Ou tout simplement le pouvoir Lavalas peut faire implosion, éclater sous le poids de ses propres contradictions internes, comme par exemple les ministres actuellement en train de fiche le camp ...
Voilà donc tout ce qu'on peut lire entre les lignes de ce nouveau développement de l'actualité politique avec la proposition de compromis faite par M. Aristide (reprenant les termes d'une formule de sortie de crise récemment esquissée par l'assemblée des évêques catholiques haïtiens) et le refus catégorique que lui opposent la plupart des leaders de l'opposition. Même si c'est peut-être dans un premier temps ...
En effet il y a un autre aspect, c'est la peur que ces messieurs dames s'inspirent les uns les autres de paraître respectivement moins radical ou trop "chicken".
On se souvient qu'après une rencontre entre le Président Aristide et deux leaders de la Convergence, Evans Paul (K Plim) et Serge Gilles, ces deux derniers furent pris à partie par leurs collègues. Depuis lors, K Plim se fait un point d'honneur de paraître le plus "faucon" d'entre tous ...
La peur entre eux, et leur peur à tous d'Aristide ...
L'opposition dans une situation des plus confortables ...
En effet, quand malgré les meilleures garanties possibles et imaginables, y compris celles de Washington soi-même, les leaders de l'opposition se refusent à toute négociation, ce n'est pas seulement de haine qu'il s'agit mais aussi de peur ...
A moins que, oui, à bien y réfléchir, quel intérêt a l'opposition à rechercher un compromis avec M. Aristide ... Au contraire elle se trouve dans une situation des plus confortables, "win-win", gagnante des deux côtés.
D'abord, l'opposition aujourd'hui n'est plus ce qu'elle était. De nos jours, le système des organisations non gouvernementales (ONG) lui permet de ne plus être réduite à bouffer la vache enragée, comme autrefois. On peut même y devenir millionnaire.

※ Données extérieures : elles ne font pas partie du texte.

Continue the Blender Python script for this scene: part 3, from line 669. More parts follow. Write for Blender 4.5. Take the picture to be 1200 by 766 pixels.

L'opposition haïtienne voudrait bien aller aux élections, mais avec une première assurance absolue: que Lavalas ne se retrouvera pas sur son chemin. Et pour commencer, la mise à l'écart définitive de Jean-Bertrand Aristide ...
Mais mieux encore, pourquoi s'embarrasser de la tâche quasiment impossible de gouverner Haïti aujourd'hui avec les problèmes absolument insurmontables que traverse le pays?
Par contre, en refusant toute négociation avec Aristide, on laisse celui-ci mijoter dans son jus, n'est-ce pas ce qu'il voulait: détenir tout le pouvoir, alors bon appétit!
D'un autre côté, on pousse l'international à s'impliquer chaque jour un peu plus dans les affaires haïtiennes, jusqu'à ce que de guerre lasse elle finisse par opérer une nouvelle intervention militaire ...
Dès lors, l'opposition n'a plus qu'à ramasser les morceaux, en espérant une remise en ordre au niveau de la sécurité, la disparition de toute résistance Lavalas, et quelques retombées économiques.